The traditional ‘Naghma-ye kashâl Bairami’ opened proceedings. An Afghan seven-minute ‘warm-up’ (for the audience as much as the players), its meditative, static and hypnotic opening led to a rhythmic section that buzzed with energy. This performance was played by rubâb (lute-like), Pontic lyra (think viola, played vertically), harmonium and tabla (drum).

Harrison possesses the necessary compositional equipment to present a piece that complements and expands, emotionally, on this. It came in the form of ‘The Light Garden’ (2001), a piece premièred at Carnegie Hall in June 2002. An immediate audible link was the initial slithering lament, where a solo viola (Marina Anscherson of the Tate Ensemble) recalled the Pontic lyra.

The dynamic contrast which ensues could hardly be greater. The Tate Ensemble consists only of clarinet, violin, viola, cello and piano, but they can generate a fair head of excitement, plus no small number of decibels. Players are instructed to shout, clusters infiltrate the piano part and the writing is Harrison at her most virtuosic. Her use of space is most impressive: fragments are thrown around the performing arena in a way that mere domestic stereo will surely demean. The close of this 15-minute piece is warmly welcoming, but, as Harrison says, all is not as it seems: ‘Whilst suggesting peace this ending is in fact a false comfort; the sound-world, whilst being immediately attractive and unalienated is itself alienated from the work’s Afghan source and thus darkly ironic’.

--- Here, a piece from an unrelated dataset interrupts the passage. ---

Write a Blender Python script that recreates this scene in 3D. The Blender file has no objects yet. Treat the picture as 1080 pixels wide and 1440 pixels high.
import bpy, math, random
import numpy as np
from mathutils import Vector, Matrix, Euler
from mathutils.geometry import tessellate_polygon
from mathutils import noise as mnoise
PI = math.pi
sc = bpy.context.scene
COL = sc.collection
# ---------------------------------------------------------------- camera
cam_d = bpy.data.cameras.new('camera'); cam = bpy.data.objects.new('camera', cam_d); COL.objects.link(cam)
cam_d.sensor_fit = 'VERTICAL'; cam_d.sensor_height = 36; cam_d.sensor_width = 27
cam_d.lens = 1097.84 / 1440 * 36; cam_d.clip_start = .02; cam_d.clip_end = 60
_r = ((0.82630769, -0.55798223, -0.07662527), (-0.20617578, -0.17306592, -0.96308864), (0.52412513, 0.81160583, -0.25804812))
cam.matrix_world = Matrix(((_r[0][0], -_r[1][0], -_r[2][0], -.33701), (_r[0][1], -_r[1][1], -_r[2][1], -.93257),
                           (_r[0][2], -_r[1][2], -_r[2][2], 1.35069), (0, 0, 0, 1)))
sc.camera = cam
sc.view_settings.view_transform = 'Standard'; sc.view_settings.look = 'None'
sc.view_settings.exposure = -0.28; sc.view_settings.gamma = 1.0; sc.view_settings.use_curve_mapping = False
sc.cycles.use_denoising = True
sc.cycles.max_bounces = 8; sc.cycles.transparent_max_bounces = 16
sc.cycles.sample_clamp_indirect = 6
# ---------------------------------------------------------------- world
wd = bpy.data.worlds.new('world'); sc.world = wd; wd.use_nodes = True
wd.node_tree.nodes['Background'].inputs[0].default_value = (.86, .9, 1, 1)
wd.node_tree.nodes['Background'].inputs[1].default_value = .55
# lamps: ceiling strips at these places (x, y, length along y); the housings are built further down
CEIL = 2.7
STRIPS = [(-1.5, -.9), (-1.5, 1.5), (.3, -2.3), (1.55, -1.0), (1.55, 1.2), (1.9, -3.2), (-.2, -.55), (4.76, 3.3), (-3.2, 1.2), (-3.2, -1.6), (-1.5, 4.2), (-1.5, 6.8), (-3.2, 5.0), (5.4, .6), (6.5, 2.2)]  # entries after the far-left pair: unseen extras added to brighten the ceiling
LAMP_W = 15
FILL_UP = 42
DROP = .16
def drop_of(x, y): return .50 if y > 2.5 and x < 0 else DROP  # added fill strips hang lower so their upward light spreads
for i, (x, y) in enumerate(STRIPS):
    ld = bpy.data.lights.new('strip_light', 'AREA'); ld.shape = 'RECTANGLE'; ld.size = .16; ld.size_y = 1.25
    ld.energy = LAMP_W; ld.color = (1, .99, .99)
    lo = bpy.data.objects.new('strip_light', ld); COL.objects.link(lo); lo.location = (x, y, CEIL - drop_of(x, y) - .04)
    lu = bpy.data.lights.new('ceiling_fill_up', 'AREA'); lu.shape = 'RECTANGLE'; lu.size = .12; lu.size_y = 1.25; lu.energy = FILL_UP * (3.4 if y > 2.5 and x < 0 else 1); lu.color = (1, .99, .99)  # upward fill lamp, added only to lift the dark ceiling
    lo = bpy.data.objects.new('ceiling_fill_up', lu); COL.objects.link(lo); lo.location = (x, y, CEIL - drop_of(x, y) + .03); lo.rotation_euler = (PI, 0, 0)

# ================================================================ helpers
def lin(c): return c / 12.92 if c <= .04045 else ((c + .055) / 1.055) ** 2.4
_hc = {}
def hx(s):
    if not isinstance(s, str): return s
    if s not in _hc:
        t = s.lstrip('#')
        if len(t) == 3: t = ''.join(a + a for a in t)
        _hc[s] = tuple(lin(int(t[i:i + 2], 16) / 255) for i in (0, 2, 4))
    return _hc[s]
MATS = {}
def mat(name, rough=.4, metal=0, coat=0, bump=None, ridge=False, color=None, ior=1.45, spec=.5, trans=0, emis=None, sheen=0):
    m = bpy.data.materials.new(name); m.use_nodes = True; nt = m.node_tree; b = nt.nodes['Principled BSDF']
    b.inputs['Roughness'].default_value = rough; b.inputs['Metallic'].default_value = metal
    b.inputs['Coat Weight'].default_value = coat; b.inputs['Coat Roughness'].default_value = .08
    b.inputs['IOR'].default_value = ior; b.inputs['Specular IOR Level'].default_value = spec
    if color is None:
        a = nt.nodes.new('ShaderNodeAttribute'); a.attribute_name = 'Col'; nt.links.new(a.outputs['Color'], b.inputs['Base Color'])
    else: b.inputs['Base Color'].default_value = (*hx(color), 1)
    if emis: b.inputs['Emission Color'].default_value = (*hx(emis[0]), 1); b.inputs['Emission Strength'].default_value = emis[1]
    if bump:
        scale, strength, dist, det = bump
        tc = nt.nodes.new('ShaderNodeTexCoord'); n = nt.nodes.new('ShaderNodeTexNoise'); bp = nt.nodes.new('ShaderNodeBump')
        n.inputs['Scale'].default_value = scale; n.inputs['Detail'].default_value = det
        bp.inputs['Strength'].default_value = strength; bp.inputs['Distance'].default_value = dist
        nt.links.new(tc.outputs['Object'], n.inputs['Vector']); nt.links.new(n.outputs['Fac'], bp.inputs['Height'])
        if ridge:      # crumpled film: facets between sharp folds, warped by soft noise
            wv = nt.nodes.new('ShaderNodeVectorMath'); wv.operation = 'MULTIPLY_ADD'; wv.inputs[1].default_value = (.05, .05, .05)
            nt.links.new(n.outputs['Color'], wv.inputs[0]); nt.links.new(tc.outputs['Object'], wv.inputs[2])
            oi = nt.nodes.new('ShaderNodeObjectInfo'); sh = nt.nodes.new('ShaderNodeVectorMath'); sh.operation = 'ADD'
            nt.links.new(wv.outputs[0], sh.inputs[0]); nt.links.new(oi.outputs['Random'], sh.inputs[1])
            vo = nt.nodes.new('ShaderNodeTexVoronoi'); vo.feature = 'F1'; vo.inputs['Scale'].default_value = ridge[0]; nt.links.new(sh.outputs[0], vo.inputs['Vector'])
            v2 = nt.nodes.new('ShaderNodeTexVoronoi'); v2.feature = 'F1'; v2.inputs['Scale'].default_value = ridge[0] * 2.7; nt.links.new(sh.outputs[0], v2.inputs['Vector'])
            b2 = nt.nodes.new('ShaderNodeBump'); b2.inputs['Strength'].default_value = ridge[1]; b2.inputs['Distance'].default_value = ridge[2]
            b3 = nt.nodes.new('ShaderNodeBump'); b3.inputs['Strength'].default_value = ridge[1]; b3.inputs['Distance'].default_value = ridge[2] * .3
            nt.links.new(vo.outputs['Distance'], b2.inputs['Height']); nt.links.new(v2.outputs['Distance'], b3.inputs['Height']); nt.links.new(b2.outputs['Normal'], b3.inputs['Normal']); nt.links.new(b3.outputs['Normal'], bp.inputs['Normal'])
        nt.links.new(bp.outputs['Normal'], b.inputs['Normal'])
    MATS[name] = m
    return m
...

Separating ‘The Light Garden’ from ‘The Fourteenth Terrace’, Harrison’s second ‘panel’, was an eight-minute Herati love song, ‘Bibi Gol Afruz’ (‘Shining Flower Lady’), an improvisation for Pontic lyra and tabla. It emerged as a plaintive cry from the solo instrument which contrasted with the strong drum rhythms and that accelerated in intensity. But it did little to prepare the listener for the visceral onslaught of ‘The Fourteenth Terrace’ (the title is a reference to the location of the tomb of the warrior-poet Zahiru’d-din Muhammad Babur). Written in 2002, this performance by Lontano under the irrepressible Odaline de la Martinez and with the excellent Andrew Sparling as solo clarinetist was supremely exciting. Opening with a squealing clarinet explosion of sound, the harsh and abrasive world was very much of today, vocal shouts adding to the effect. This was a highly rhythmic, hyper-gestural sound-world characterized by an extraordinary timbral sensitivity. Not a single note seemed to be wasted. Percussion underpinned climaxes in a stomach-disturbing rumble. There are underlying processional elements to parts of this music (a Birtwistle-esque undercurrent?), leading to an intensely fragile close. The lullaby-like effect of this ending links perfectly to ‘Allah Hu’ (‘This is God’), a traditional vocal solo of immense power. Veronica Doubleday was hauntingly gripping.

The final Harrison part, ‘Bavad Khair Baqi!’ (‘May this goodness last forever!’) is for solo violin. As the composer puts it, ‘the physicality of the music and the strain that it puts on the performer was integral to the composition. The work is meant to be a struggle’. I felt for Peter Sheppard Skaerved, a Paganini for today who had to audibly breathe, vocalise syllablles, later focus his voice and finally shout, all the while confidently despatching the utmost intensity. Absolutely riveting (it lasts about eleven minutes). The final gesture summed up the effectiveness of Harrison’s conception. Effect, certainly, but it came out of the musical argument that had preceded it, summing it all up: bowing a note high up in the stratosphere, playing pizzicato and producing vocal exhalations all at the same time! Finally, the touching simplicity and mesmeric repetitions of the traditional ‘Siah Cheshm-e Khumari’ (‘Your captivating black eyes’) displayed a sensually caressing vocal line, spun like a thread. Haunting, it, like the entire evening, left a deep and lasting impression. Harrison has somehow managed to marry contrasting traditions, inter-relating them by association yet leaving the integrity of each intact. And that is no small achievement. I have heard various works by this still-young composer in the past, yet here I feel she has finally defined her own individuality. Find the CD and buy it.